- TASK GOAL
Count every line of the listing where the string "were" occurs, and reply with the count alone.

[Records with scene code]
━━━━━━━━━━━━━━━━━━━━
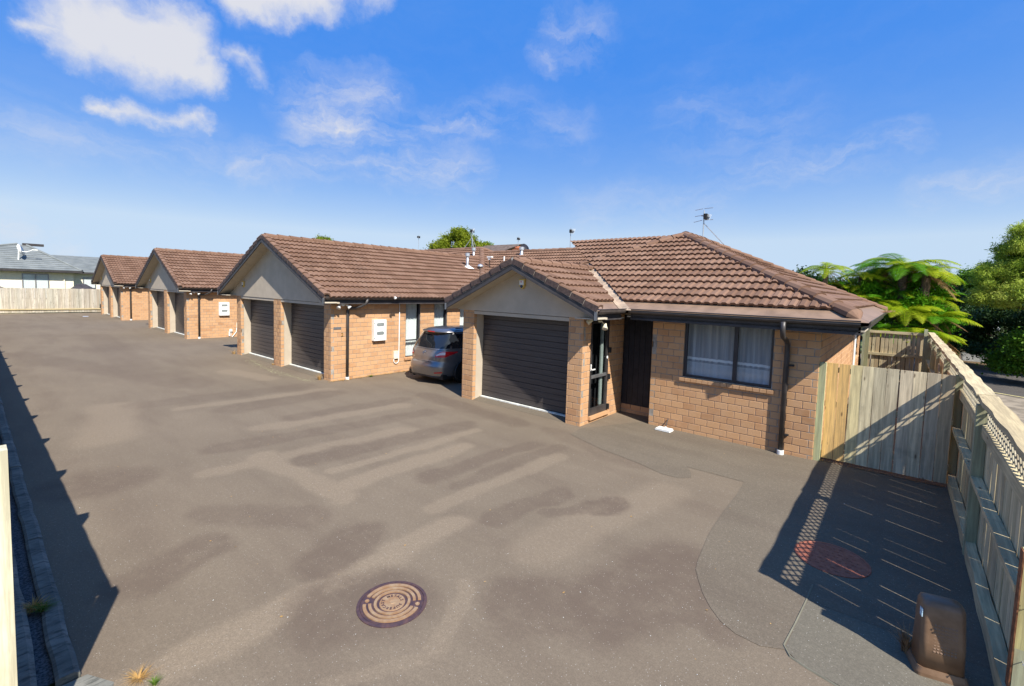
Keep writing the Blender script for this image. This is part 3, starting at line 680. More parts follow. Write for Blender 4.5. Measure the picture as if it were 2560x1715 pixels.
def gutter(th, A, B, out, z, label=None):
    """gutter with fascia below, along A-B (xy), 'out' outward unit"""
    A = Vector((*A, 0)); B = Vector((*B, 0)); out = Vector((*out, 0)); d = (B-A); L = d.length; u = d.normalized(); M = cols(u, -out, Vector((0, 0, 1)), A + Vector((0, 0, z)))
    prof = [(-.0, -.09), (-.07, -.098), (-.105, -.085), (-.120, -.055), (-.118, -.02), (-.125, 0), (-.118, .008), (-.108, .0), (-.105, -.03), (-.09, -.075), (-.01, -.08)]
    v = [M @ Vector((a, y, zz)) for a in (0, L) for (y, zz) in prof]; n = len(prof)
    g = MB().add(v, [(i, (i+1) % n, (i+1) % n+n, i+n) for i in range(n)] + [tuple(range(n)), tuple(range(n, 2*n))])
    g = part(g, 'gutter', mGutter, th)
    f = MB().box(0, L, 0, .03, -.225, -.005, M).box(0, L, -.012, .0, -.225, -.195, M).box(0, L, -.006, 0, -.165, -.155, M); part(f, 'fascia', mFascia, th)
    return g
def downpipe(th, pts, foot=True, r=.042):
    o = part(MB().tube(pts, r, 12), 'downpipe', mMetal, th, smooth=True)
    p = pts[-1]
    if foot: part(MB().lathe([(.055, 0), (.055, .075), (.050, .08)], (p[0], p[1], 0), 16), 'pipe_collar', mWhite, o)
    return o
def floodlight(th, base, heads, mat=mLampW):
    b = Vector(base); mb = MB().lathe([(.045, -.03), (.045, .0)], b, 12); o = part(mb, 'floodlight', mat, th)
    part(MB().lathe([(.035, -.075), (.045, -.05), (.03, -.03)], b, 12), 'motion_sensor', mat, o)
    for (off, dr) in heads:
        d = Vector(dr).normalized(); p = b + Vector(off); Q = d.to_track_quat('Z', 'Y').to_matrix().to_4x4()
        part(MB().tube([b+Vector((0, 0, -.01)), b.lerp(p, .6), p], .012, 6), 'lamp_arm', mat, o)
        h = MB().lathe([(.025, -.06), (.03, -.03), (.035, 0), (.055, .05), (.062, .07)], p, 14, Q); part(h, 'lamp_head', mat, o, smooth=True)
        part(MB().lathe([(.0585, .066), (.03, .075), (.005, .078)], p, 14, Q), 'lamp_glass', mGalv, o)
    return o
# ------------------------------------------------------------------ END HOUSE (nearest)
XR1, ZR1 = -6.628, 3.42; EL1, EE1 = -8.80, -4.45; YB1 = 7.737; YF1 = 8.137
h1 = thing('brick_house', 'nearest tan brick house with single garage, black front door and big curtained window', 'house', (-4.8, 12.0, 0), 'brick units along the shared driveway')
S1 = new_store()
ov = MB()
# main roof: eaves X -9.5..-.38, Y 8.85..19.8 ; ridge along Y at X=-4.94
MX0, MX1, MY0, MY1, ME = -9.5, -.38, 8.85, 19.8, 2.455
hx = (MX1-MX0)/2; rx = (MX0+MX1)/2; rz = ME + SL*hx; ry0, ry1 = MY0+hx, MY1-hx
base = MB(); o_ = .0
base.add([(MX0, MY0, ME), (MX1, MY0, ME), (MX1, MY1, ME), (MX0, MY1, ME), (rx, ry0, rz), (rx, ry1, rz)], [(0, 1, 4), (1, 2, 5, 4), (2, 3, 5), (3, 0, 4, 5)])
wingtop = lambda y0, y1: base.add([(EL1, y0, ZR1-SL*(XR1-EL1)), (XR1, y0, ZR1), (EE1, y0, ZR1-SL*(EE1-XR1)), (EL1, y1, ZR1-SL*(XR1-EL1)), (XR1, y1, ZR1), (EE1, y1, ZR1-SL*(EE1-XR1))], [(0, 1, 4, 3), (1, 2, 5, 4)])
zeW = ZR1-SL*(EE1-XR1)
# wing right slope stops at the valley
base.add([(XR1, YB1+.01, ZR1), (EE1, YB1+.01, zeW), (EE1, MY0+(zeW-ME)/SL, zeW), (XR1, MY0+(ZR1-ME)/SL+.02, ZR1)], [(0, 1, 2, 3)])
base.add([(XR1, YB1+.01, ZR1), (EL1, YB1+.01, ZR1-SL*(XR1-EL1)), (EL1, 11, ZR1-SL*(XR1-EL1)), (XR1, 11.2, ZR1)], [(0, 1, 2, 3)])
roof1 = part(base, 'roof', mApron, h1, recalc=True)
AP = .345
# tiles: front slope
pf = Plane((0, MY0, ME), (1, 0, 0), (0, 1, 0))
vy = lambda x: (ZR1-SL*(x-XR1)-ME)/SL           # valley b for x in wing range
hipR = lambda b: MX1-b
zv0 = EE1 + 0.0
# polygon right of valley, left of right hip, plus part above the wing ridge left of it
vb = (ZR1-ME)/SL
polyA = [(EE1+.16+.0, AP), (MX1-AP, AP), (rx, hx), (XR1+.16+(hx-vb)*0, hx)]
polyA = [(EE1-(AP-vy(EE1))+.17, AP), (MX1-AP-.02, AP), (rx-.02, hx-.02), (XR1+.17-.0-(hx-vb)*1.0, hx-.02)]
tile_plane(S1, pf, polyA, AP, -.157*3)
lf = Plane((MX0, MY1, ME), (0, -1, 0), (1, 0, 0))
tile_plane(S1, lf, [(.0+AP, AP), (MY1-MY0-AP, AP), (MY1-ry0, hx-.02), (MY1-ry1, hx-.02)], AP)
rf = Plane((MX1, MY0, ME), (0, 1, 0), (-1, 0, 0))
tile_plane(S1, rf, [(AP, AP), (MY1-MY0-AP, AP), (ry1-MY0, hx-.02), (ry0-MY0, hx-.02)], AP, .05)
bf = Plane((MX1, MY1, ME), (-1, 0, 0), (0, -1, 0))
tile_plane(S1, bf, [(AP, AP), (MX1-MX0-AP, AP), (hx, hx-.02)], AP)
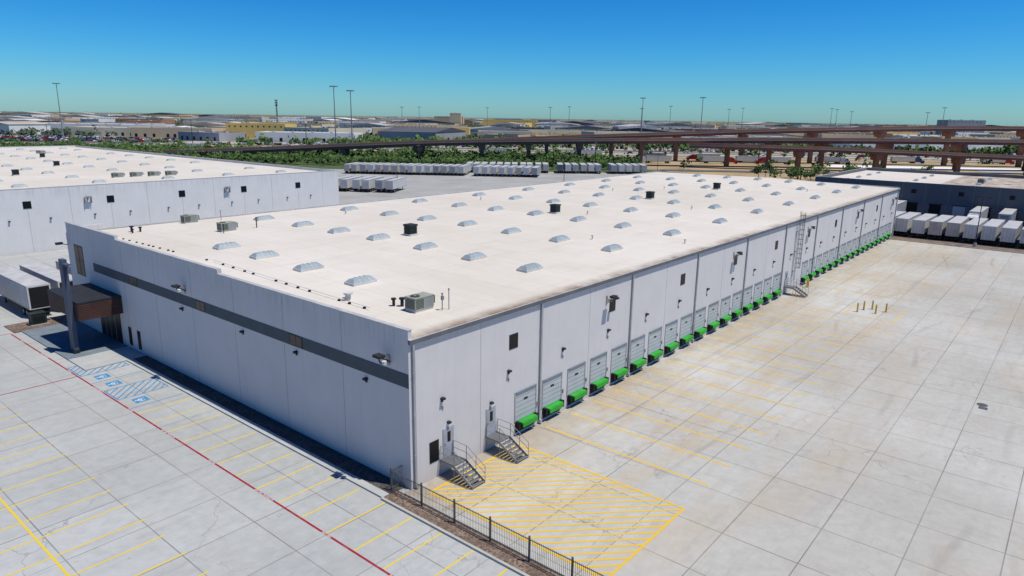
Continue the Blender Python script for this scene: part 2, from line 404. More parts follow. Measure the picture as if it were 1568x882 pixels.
def docks(xs):
    b=MB(); gmb=MB()
    for x in xs:
        b.box(x-1.42,-.05,1.15,x-1.3,.0,3.72,m_spout); b.box(x+1.3,-.05,1.15,x+1.42,.0,3.72,m_spout); b.box(x-1.3,-.12,3.6,x+1.3,0,3.72,m_doorl)
        b.box(x-1.3,-.02,1.2,x+1.3,0,3.6,m_door)
        for j in range(1,6): b.box(x-1.3,-.024,1.2+.4*j-.02,x+1.3,-.0205,1.2+.4*j+.02,m_doorl)
        b.box(x-.25,-.026,2.75,x+.25,-.0245,2.95,m_glass)
        b.box(x-1.25,-.03,.2,x+1.25,0,1.1,m_black)
        gmb.box(x-1.0,-.50,1.0,x+1.0,-.004,1.16,m_green); gmb.box(x-.95,-.60,.74,x+.95,-.502,1.12,m_green)
        gmb.box(x-.9,-.4,.55,x+.9,-.3,.8,m_black)
        for sx in(-1.18,1.18): b.box(x+sx-.13,-.42,.6,x+sx+.13,-.032,1.2,m_black)
        b.box(x+1.5,-.10,1.7,x+1.62,0,2.05,m_gal)
    return b,gmb
dx=[12.5+3.625*i for i in range(17)]+[83.0+3.625*i for i in range(17)]
b,gm=docks(dx); b.build("dock_doors",W); gm.build("dock_levelers",W)
b=MB()
for x in (3.6,8.2,74.6):
    b.box(x-.55,-.04,1.15,x+.55,0,3.42,m_spout); b.box(x-.46,-.05,1.2,x+.46,-.041,3.34,m_mandoor); b.box(x-.12,-.055,2.3,x+.2,-.0505,3.1,m_glass); b.box(x-.4,-.1,2.2,x-.3,-.0505,2.3,m_gal)
b.build("man_doors",W)
b=MB()
b.box(-4.3,45.8,5.55,-.01,54.5,5.75,m_dsteel); b.box(-4.2,46.1,3.7,-.06,54.4,3.8,m_dsteel)
for j in range(10):
    z=3.8+j*.175; b.box(-4.3,45.8,z,-.01,45.9,z+.12,m_wood); b.box(-4.3,45.9,z,-4.2,54.5,z+.12,m_wood)
b.box(-4.15,45.95,3.8,-.06,54.3,5.54,m_wood)
b.build("entrance_canopy",W)
b=MB(); b.box(-4.8,46.9,.11,-4.35,47.9,10.2,m_pylon); b.box(-4.85,46.85,.11,-4.3,47.95,.5,m_dsteel); b.box(-4.8,45.9,9.7,-4.35,46.9,9.85,m_pylon);b.build("entrance_pylon",W)

s=MB()
s.box(-1.5,-.75,-.1,1.5,.75,.25,m_curb)
B=[(-1.45,-.7,.25),(1.45,-.7,.25),(1.45,.7,.25),(-1.45,.7,.25)]; T=[(-1.15,-.38,.55),(1.15,-.38,.55),(1.15,.38,.55),(-1.15,.38,.55)]; RT=[(-.95,0,.66),(.95,0,.66)]
s.add(B+T+RT,[(0,1,5,4),(1,2,6,5),(2,3,7,6),(3,0,4,7),(4,5,9,8),(6,7,8,9),(5,6,9),(7,4,8)],m_sky)
for x in (-.58,0,.58):
    s.cyl((x,-.71,.27),(x,-.38,.565),.03,m_curb,4); s.cyl((x,-.38,.565),(x,0,.675),.03,m_curb,4); s.cyl((x,0,.675),(x,.38,.565),.03,m_curb,4); s.cyl((x,.38,.565),(x,.71,.27),.03,m_curb,4)
SKY=s.mesh("skylight")
rows=[7.4+14.45*i for i in range(10)]
for i,x in enumerate(rows):
    for y in (7,14.2,21.5,28.9,36.5,44.4,53.3):
        if i==0 and (y<10 or y>40): continue
        if i==9 and y>50: continue
        o=obj("skylight",SKY,(x+random.uniform(-.2,.2),y+random.uniform(-.15,.15),ridge(y)-.02),random.uniform(-.02,.02),W); o.scale=(.84,.84,.9)
s=MB(); s.box(-.75,-.75,-.1,.75,.75,.2,m_curb); s.box(-.62,-.62,.2,.62,.62,1.1,m_exh)
for j in range(5): s.box(-.67,-.67,.28+j*.16,.67,.67,.34+j*.16,m_exh)
s.box(-.72,-.72,1.1,.72,.72,1.32,m_exh)
EX=s.mesh("exhaust_fan")
for x,y in ((26,28.4),(54.2,27.9),(81.7,27.2),(107.8,26.2)): o=obj("rooftop_exhaust_fan",EX,(x,y,ridge(y))); o.scale=(.85,.85,1.0)
def hvacmesh():
    s=MB(); s.box(-1.25,-.75,0,1.25,.75,.25,m_curb); s.box(-1.3,-.8,.25,1.3,.8,1.35,m_hvac)
    s.box(-1.33,-.83,1.35,1.33,.83,1.42,m_hvac)
    for j in range(7): s.box(-1.2,-.815,.38+j*.13,-.1,-.8005,.45+j*.13,m_grille)
    for j in range(7): s.box(-1.315,-.65,.38+j*.13,-1.3005,.65,.45+j*.13,m_grille)
    s.box(.1,-.81,.4,1.15,-.8005,1.2,m_gal)
    s.cyl((-.6,0,1.42),(-.6,0,1.5),.5,m_grille,20); s.cyl((-.6,0,1.5),(-.6,0,1.53),.15,m_hvac,10)
    s.box(1.3,-.4,.5,1.75,.5,1.15,m_hvac); s.box(1.75,-.45,.45,1.8,.55,1.2,m_grille)
    return s.mesh("hvac")
HV=hvacmesh()
for x,y,sc in ((13.9,58.0,.68),(13.4,47.5,.72),(5.3,4.6,.72)):
    o=obj("rooftop_hvac_unit",HV,(x,y,ridge(y)-.02),0); o.scale=(sc,sc,sc*1.1)
def pipes():
    s=MB()
    def vent(x,y,h,r=.06,m=m_dsteel,cap=True):
        z=ridge(y); s.cyl((x,y,z-.05),(x,y,z+h),r,m,8)
        if cap: s.cyl((x,y,z+h),(x,y,z+h+.12),r*1.8,m,8)
    vent(6.4,3.3,1.2,.04,m_gal); vent(6.9,3.1,1.5,.035,m_gal); s.box(6.3,3.2,ridge(3)+.8,6.5,3.35,ridge(3)+1.1,m_gal); vent(5.0,6.2,.55,.13); vent(4.6,6.7,.5,.11); vent(5.6,6.0,.4,.08)
    vent(5.6,55.4,.6,.15); vent(6.3,54.7,.5,.12); vent(5.2,54.2,.4,.1)
    vent(18,57.5,1.2,.05,m_gal); vent(17.2,47.2,1.2,.07,m_wood); vent(12.2,46.0,1,.05)
    vent(3.2,10.4,.5,.2,m_curb); vent(3.5,11,.35,.12,m_curb)
    for i in range(15):
        y=7.6+i*1.7+random.uniform(-.3,.3); x=2.6
        if i%5==3: continue
        z=ridge(y); s.box(x-.09,y-.09,z-.03,x+.09,y+.09,z+.13,m_black)
    for i in range(9): y=50-i*1.5+random.uniform(-.3,.3); z=ridge(y); s.box(2.5,y-.09,z-.03,2.68,y+.09,z+.13,m_black)
    s.cyl((2.6,7,ridge(7)+.2),(2.6,30,ridge(30)+.2),.025,m_trail,6)
    for (x,y) in ((46,3),(60,48),(90,40),(120,12),(33,50),(75,16),(100,34),(40,12),(57,24)): vent(x,y,.4,.08,m_curb)
    s.build("roof_vents",W)
pipes()

def stairs(x,y0=0,name="metal_stairs",w=1.3):
    s=MB(); h=1.2; x0=x-w/2; x1=x+w/2; pd=1.45; n=7; td=.29
    s.box(x0,y0-pd,h-.06,x1,y0-.01,h,m_tread); s.box(x0,y0-pd,h-.2,x0+.05,y0-.01,h-.06,m_gal); s.box(x1-.05,y0-pd,h-.2,x1,y0-.01,h-.06,m_gal)
    for i in range(n-1):
        z=h-(i+1)*h/n; ya=y0-pd-i*td
        s.box(x0+.04,ya-td+.01,z-.04,x1-.04,ya-.02,z,m_tread); s.box(x0+.04,ya-td,z-.05,x1-.04,ya-td+.03,z+.003,m_gal)
    ye=y0-pd-(n-1)*td
    for xx in (x0,x1-.04):
        s.add([(xx,y0-pd,h),(xx,y0-pd,h-.28),(xx,ye,-.0),(xx,ye,.2),(xx+.04,y0-pd,h),(xx+.04,y0-pd,h-.28),(xx+.04,ye,0),(xx+.04,ye,.2)],[(0,1,2,3),(7,6,5,4),(0,4,5,1),(1,5,6,2),(2,6,7,3),(3,7,4,0)],m_gal)
    r=.024
    for xx in (x0+.02,x1-.02):
        for yy in (y0-.1,y0-pd+.05): s.cyl((xx,yy,0),(xx,yy,h+1.07),r*1.2,m_gal,6)
        for hh in (.55,1.07):
            s.cyl((xx,y0-.1,h+hh),(xx,y0-pd,h+hh),r,m_gal,6); s.cyl((xx,y0-pd,h+hh),(xx,ye,.2+hh),r,m_gal,6)
        s.cyl((xx,ye,0),(xx,ye,1.3),r,m_gal,6); ym=(ye+y0-pd)/2; s.cyl((xx,ym,.6),(xx,ym,1.75),r,m_gal,6)
    s.build(name)
stairs(3.4); stairs(8.3); stairs(74.6)
s=MB(); X=77.3
for dxx in (-.22,.22): s.cyl((X+dxx,-.3,1.6),(X+dxx,-.3,12.1),.03,m_gal,6)
for i in range(34): z=1.8+.3*i; s.cyl((X-.22,-.3,z),(X+.22,-.3,z),.015,m_gal,5)
for i in range(12):
    z=3.6+.72*i; pr=None
    for t in range(9):
        a=math.pi*t/8; p=(X-.38*math.cos(a),-.3-.72*math.sin(a),z)
        if pr: s.cyl(pr,p,.025,m_fence,5)
        pr=p
for t in range(1,8):
    a=math.pi*t/8; p=(X-.38*math.cos(a),-.3-.72*math.sin(a)); s.cyl((p[0],p[1],3.6),(p[0],p[1],11.9),.018,m_fence,5)
for z in (3,6,9): s.box(X-.25,-.3,z,X+.25,-.01,z+.05,m_gal)
s.build("caged_roof_ladder")
s=MB(); fx=-1.0
for i in range(26):
    y=.9-3.0*i; s.box(fx-.045,y-.045,0,fx+.045,y+.045,1.75,m_fence)
for z in (.25,1.5): s.box(fx-.02,-75,z,fx+.02,.9,z+.04,m_fence)
y=.9
while y>-60: s.box(fx-.008,y-.008,.15,fx+.008,y+.008,1.62,m_fence); y-=.13
for z in (.25,1.5): s.box(fx,.88,z,0,.92,z+.04,m_fence)
x=fx
while x<0: s.box(x-.008,.89,.15,x+.008,.911,1.62,m_fence); x+=.13
s.build("picket_fence")
s=MB(); s.cyl((0,0,0),(0,0,1.05),.09,m_boll,14); s.cyl((0,0,1.05),(0,0,1.12),.09,m_boll,14,.04); s.cyl((0,0,0),(0,0,.03),.15,m_gal,14); s.cyl((0,0,.86),(0,0,.9),.093,m_whp,14)
BO=s.mesh("bollard")
for x,y in ((71.0,-11.0),(72.7,-11.4),(71.8,-13.1),(73.5,-14.0),(73.9,-12.2),(80.9,-1.3),(81.5,-1.3)): o=obj("bollard",BO,(x,y,0)); o.scale=(1.2,1.2,1.15)
s=MB(); s.box(-.9,-.7,0,.9,.7,.12,m_kerb); s.box(-.8,-.6,.12,.8,.6,1.35,m_exh); s.box(-.84,-.64,1.35,.84,.64,1.43,m_exh)
for i in range(8): s.box(-.6+i*.16,-.72,.3,-.54+i*.16,-.602,1.2,m_exh)
s.build("electrical_transformer",None,(-3.6,62.0,.08))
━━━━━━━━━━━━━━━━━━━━
- SOLVED PROBLEM
2